Acyclic colourings of graphs with bounded degree

TL;DR

This paper investigates acyclic colourings of graphs with bounded degree, establishing new bounds for such colourings, proving NP-completeness for certain cases, and providing a linear-time algorithm for large colour sets.

Contribution

It introduces new bounds for acyclic colourings with degree constraints, proves NP-completeness for specific acyclic 2-colouring problems, and offers an efficient algorithm for acyclic t-improper colourings.

Findings

Any graph with maximum degree 5 has an acyclic 5-colouring with each class having max degree 4.

Deciding acyclic 2-colouring with max degree 3 per class is NP-complete for graphs with degree 5.

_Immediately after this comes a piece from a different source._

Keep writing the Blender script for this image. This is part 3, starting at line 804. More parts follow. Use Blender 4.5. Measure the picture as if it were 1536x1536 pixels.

A linear-time algorithm exists for acyclic t-improper colouring with sufficiently many colours.

Abstract

A $k$-colouring (not necessarily proper) of vertices of a graph is called {\it acyclic}, if for every pair of distinct colours $i$ and $j$ the subgraph induced by the edges whose endpoints have colours $i$ and $j$ is acyclic. In the paper we consider some generalised acyclic $k$-colourings, namely, we require that each colour class induces an acyclic or bounded degree graph. Mainly we focus on graphs with maximum degree 5. We prove that any such graph has an acyclic $5$-colouring such that each colour class induces an acyclic graph with maximum degree at most 4. We prove that the problem of deciding whether a graph $G$ has an acyclic 2-colouring in which each colour class induces a graph with maximum degree at most 3 is NP-complete, even for graphs with maximum degree 5. We also give a linear-time algorithm for an acyclic $t$-improper colouring of any graph with maximum degree $d$ assuming that the number of colors is large enough.